Contrary to his 2015 about-face, the complaint quotes Trump as having boasted over the years about the tremendous research he did into ACN.

He denied that ACN was paying for his endorsement, saying he was too rich to need their money.

“Not a word of this was true,” the complaint states.

In addition to not having vetted any or most of ACN’s materials, Trump, according to the complaint, “made and disseminated numerous knowingly false and misleading statements concerning the value of ACN’s technology, the soundness of its business model, and the level of risk participants would face in pursuing the ACN business opportunity.”

“The investments did not — and could not — offer a reasonable probability of success” the suit states. “It was, after all, the potential to profit from consumers’ unrecouped investments that drew the Trump Enterprise to the endorsed entities in the first place.”

As for the president’s undisclosed personal relationships with ACN, the complaint notes that ACN co-founder Robert Stevanovski bought several properties near Trump National Golf Club in Mooresville, N.C.

Even after Trump disavowed ACN in 2015, however, the complaint says their ties remain intact.

Just last year, in addition to sponsoring a hole at the annual golf tournament for the Eric Trump Foundation known as Curetivity, ACN held a celebrity golf tournament at Trump National Golf Club in Moorseville.

In addition to the president and the Trump Organization, the complaint names Donald Trump Jr., Eric Trump and Ivanka Trump as co-defendants.
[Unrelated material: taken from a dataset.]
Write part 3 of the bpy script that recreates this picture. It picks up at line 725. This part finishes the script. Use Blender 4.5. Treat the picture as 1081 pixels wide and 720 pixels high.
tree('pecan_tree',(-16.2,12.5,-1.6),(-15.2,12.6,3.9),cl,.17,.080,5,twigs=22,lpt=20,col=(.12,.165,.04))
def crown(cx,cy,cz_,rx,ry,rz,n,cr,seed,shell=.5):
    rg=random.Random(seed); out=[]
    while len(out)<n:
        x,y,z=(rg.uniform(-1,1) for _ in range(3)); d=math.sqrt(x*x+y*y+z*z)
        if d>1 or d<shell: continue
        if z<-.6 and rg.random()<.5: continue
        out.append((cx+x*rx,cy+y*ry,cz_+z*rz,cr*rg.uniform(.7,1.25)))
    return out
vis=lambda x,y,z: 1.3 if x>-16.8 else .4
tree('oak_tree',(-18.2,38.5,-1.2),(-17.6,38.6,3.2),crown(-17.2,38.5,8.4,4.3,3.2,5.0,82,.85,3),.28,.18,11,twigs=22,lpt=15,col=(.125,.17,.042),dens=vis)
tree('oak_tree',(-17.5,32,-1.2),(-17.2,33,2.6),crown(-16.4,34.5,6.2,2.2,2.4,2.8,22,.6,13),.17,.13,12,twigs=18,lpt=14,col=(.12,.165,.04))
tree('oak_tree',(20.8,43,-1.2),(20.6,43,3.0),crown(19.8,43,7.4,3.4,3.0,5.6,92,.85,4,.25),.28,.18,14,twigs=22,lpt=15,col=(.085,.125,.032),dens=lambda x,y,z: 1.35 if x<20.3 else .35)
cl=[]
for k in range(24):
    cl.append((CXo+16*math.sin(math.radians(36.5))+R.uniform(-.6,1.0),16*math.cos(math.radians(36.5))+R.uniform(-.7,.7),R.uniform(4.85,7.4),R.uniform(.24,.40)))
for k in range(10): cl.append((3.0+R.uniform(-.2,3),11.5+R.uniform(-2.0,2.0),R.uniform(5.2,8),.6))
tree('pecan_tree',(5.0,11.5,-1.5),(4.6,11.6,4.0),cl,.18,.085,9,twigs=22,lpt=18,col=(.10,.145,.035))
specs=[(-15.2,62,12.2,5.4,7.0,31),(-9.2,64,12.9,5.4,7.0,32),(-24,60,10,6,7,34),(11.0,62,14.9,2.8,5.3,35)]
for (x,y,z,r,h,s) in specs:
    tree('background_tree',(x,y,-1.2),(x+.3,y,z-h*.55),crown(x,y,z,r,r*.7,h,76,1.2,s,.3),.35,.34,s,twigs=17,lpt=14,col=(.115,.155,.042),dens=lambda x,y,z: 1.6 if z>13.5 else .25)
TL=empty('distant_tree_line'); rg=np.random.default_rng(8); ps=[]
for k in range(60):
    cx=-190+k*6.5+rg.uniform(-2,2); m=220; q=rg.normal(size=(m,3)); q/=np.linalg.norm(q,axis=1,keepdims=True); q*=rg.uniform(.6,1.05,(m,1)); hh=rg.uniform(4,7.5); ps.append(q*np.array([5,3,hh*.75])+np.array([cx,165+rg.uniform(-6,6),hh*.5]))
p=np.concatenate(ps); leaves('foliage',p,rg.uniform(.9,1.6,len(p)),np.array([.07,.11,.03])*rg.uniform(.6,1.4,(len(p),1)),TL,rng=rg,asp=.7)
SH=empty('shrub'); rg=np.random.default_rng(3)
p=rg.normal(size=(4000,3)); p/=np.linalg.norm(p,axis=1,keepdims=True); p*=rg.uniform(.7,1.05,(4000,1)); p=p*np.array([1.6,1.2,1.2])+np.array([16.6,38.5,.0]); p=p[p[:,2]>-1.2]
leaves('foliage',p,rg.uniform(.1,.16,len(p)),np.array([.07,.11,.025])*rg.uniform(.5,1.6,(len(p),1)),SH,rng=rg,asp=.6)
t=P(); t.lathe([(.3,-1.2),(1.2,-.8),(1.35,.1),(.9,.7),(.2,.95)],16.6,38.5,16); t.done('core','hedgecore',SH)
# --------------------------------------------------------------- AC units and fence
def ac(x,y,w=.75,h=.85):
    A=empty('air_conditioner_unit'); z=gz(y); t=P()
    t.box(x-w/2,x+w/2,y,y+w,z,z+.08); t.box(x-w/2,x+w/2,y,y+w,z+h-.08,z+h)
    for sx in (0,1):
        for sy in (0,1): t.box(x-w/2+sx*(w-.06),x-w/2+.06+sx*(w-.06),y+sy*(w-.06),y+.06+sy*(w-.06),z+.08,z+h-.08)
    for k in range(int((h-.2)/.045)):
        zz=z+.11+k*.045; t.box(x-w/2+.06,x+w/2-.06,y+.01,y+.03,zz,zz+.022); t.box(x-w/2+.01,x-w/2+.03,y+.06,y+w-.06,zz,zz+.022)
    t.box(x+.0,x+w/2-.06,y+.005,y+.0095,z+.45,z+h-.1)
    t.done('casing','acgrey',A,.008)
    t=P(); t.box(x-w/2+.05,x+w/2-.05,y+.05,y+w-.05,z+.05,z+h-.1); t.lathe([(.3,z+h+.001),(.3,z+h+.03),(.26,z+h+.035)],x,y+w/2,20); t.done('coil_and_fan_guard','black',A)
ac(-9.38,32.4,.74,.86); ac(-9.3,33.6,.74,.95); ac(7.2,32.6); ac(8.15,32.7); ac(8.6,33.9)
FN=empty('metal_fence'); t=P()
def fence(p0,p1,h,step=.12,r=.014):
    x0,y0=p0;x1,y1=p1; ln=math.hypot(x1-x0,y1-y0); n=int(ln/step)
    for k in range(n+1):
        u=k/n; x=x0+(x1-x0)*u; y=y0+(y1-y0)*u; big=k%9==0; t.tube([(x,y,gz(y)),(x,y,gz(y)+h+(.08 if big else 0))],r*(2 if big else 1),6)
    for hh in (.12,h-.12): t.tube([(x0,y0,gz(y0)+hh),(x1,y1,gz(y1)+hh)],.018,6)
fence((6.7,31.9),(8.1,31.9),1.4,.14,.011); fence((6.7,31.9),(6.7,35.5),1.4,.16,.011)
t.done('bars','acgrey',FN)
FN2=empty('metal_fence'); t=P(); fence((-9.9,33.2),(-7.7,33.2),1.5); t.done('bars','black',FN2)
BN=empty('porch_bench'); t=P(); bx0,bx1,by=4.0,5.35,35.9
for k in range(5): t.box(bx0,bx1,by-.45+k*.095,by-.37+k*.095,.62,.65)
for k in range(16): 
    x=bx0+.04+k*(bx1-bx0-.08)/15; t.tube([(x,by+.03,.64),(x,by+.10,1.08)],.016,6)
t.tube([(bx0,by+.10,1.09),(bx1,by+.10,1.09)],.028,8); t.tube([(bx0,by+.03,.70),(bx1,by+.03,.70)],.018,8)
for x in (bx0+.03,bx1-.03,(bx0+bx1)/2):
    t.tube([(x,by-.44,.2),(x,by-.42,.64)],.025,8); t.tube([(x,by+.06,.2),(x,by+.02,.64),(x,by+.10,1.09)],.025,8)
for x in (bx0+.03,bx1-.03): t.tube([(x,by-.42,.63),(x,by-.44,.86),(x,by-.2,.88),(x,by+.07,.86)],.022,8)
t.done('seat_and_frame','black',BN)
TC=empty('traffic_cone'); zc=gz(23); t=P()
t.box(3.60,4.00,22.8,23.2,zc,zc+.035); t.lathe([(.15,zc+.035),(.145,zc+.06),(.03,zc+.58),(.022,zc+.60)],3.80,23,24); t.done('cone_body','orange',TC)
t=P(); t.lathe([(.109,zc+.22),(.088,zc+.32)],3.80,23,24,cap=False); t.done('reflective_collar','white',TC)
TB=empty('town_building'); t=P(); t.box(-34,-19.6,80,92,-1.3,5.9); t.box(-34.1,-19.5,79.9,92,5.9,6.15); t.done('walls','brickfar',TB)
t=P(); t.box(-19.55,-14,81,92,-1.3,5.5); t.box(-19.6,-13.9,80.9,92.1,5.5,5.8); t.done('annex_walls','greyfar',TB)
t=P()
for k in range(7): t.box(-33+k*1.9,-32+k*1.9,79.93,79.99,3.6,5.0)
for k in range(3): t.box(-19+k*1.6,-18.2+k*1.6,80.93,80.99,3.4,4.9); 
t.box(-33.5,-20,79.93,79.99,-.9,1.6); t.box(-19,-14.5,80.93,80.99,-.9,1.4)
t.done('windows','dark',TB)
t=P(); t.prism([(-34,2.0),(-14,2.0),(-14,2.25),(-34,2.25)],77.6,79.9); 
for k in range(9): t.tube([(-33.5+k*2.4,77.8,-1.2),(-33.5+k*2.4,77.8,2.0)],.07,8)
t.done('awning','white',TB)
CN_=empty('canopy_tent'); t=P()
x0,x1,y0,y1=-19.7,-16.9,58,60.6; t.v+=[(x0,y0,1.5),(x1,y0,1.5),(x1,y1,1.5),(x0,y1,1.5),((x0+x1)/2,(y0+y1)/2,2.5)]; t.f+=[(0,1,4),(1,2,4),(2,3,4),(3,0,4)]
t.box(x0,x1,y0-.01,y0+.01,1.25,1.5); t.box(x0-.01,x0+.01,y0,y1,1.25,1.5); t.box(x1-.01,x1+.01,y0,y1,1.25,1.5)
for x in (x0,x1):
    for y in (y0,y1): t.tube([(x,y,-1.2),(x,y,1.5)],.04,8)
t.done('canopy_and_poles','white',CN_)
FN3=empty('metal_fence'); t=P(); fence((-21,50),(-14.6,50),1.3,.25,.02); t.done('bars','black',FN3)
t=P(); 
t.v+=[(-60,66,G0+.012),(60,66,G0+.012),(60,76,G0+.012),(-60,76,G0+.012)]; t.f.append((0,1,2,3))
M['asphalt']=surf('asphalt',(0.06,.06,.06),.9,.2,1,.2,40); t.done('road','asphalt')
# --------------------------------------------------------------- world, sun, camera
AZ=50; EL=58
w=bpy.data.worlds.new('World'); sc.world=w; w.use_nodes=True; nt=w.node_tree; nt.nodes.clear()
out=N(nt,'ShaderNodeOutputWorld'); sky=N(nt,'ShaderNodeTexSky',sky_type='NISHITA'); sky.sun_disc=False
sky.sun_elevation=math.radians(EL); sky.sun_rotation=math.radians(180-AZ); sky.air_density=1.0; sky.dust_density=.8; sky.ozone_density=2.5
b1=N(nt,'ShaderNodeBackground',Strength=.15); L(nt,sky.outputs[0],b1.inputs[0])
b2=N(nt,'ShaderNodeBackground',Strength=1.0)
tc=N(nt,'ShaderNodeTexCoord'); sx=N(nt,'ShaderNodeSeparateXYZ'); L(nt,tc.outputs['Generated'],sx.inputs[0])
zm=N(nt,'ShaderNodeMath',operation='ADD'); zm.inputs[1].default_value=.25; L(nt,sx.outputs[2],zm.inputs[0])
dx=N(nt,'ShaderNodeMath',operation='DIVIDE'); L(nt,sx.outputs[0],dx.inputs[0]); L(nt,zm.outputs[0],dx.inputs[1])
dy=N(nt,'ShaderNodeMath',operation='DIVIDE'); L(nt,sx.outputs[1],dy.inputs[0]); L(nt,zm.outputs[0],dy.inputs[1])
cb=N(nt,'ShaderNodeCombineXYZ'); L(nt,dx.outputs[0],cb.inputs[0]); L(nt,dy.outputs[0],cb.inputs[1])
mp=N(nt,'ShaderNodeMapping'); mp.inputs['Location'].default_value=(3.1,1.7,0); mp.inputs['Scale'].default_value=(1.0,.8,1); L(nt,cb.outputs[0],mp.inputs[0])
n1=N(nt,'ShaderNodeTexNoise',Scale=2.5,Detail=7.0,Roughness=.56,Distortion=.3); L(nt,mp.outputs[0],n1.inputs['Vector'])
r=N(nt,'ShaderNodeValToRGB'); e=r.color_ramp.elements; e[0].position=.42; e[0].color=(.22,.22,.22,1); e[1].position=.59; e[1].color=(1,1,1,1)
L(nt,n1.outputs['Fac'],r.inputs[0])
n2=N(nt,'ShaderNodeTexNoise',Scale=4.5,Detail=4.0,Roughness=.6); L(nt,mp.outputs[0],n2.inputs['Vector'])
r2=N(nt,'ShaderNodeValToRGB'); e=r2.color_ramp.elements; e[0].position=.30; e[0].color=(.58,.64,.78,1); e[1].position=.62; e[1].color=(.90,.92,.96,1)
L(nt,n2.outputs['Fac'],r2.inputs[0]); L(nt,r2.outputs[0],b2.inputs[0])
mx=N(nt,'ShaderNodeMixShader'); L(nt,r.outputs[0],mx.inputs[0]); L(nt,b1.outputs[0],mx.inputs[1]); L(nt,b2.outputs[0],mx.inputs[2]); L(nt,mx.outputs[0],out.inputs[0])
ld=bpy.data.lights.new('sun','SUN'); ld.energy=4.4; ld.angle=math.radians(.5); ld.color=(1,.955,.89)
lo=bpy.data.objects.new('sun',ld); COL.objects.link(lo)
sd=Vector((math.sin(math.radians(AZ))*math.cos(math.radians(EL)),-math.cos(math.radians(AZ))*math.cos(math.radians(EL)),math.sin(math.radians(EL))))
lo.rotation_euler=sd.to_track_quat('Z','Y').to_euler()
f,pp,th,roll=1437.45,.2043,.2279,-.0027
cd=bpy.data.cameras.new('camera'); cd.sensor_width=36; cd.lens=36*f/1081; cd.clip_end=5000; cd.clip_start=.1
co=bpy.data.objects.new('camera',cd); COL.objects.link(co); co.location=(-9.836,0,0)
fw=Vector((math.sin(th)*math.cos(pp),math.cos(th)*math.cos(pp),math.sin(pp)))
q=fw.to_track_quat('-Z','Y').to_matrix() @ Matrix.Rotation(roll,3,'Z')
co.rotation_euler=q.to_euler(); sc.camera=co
One of the plaintiff investors is a California hospice caregiver. Others include a Californian who worked for the Salvation Army and a Maryland food delivery driver. They say it cost $499 just to register with ACN, followed by with a yearly renewal fee of $149.

The company promised independent business owners that they could reap commissions by billing customers buying ACN products and services, most of whom were sold to at small events at hotels or event spaces, as well as by recruiting new business owners.

These events were treated as “motivational rallies, designed to stoke enthusiasm and convince [potential investors] that they can make a profit if they just keep investing,” the complaint states.

The class says Trump misled investors as to ACN’s risk profile, downplaying the low payouts to investors in those videos and during several conventions worldwide.

Over the years, according to the complaint, investigations by regulators in Montana and elsewhere have found that ACN investors made back less than 10 percent of the amount they invested. Further, some regulators have noted that ACN purposefully excluded the expenses of nonactive business owners from calculating gross earnings, the suit alleges.

The class says Trump allegedly boosted two other companies — The Trump Network, another marketing group, and live-seminar program Business Strategies Group — to the detriment of the unnamed investors.

In the case of The Trump Network, which was set up to sell an array of diet supplements and vitamins, investors allegedly were similarly recruited to find new investors and customers and were charged hundred of dollars for introductory marketing materials.

“The Trumps conned each of these victims into giving up hundreds or thousands of dollars — losses that many experienced as devastating and life-altering,” the complaint states.

Seeking punitive damages and an injunction, the lawsuit alleges violations of federal anti-racketeering law, false advertising, fraud and negligent misrepresentation.

Attorneys for the class at Kaplan, Hecker & Fink said in a statement Monday that the lawsuit “connects the dots at the Trump Organization to and involves a systematic fraud that spanned more than a decade.”

A representative for the Trump Organization did not immediately respond to an email seeking comment.

The lawsuit is the latest in a barrage of litigation against the Trump Organization. Earlier this summer a lawsuit accusing the Trump Foundation of fraud and self-dealing was filed by the New York attorney general.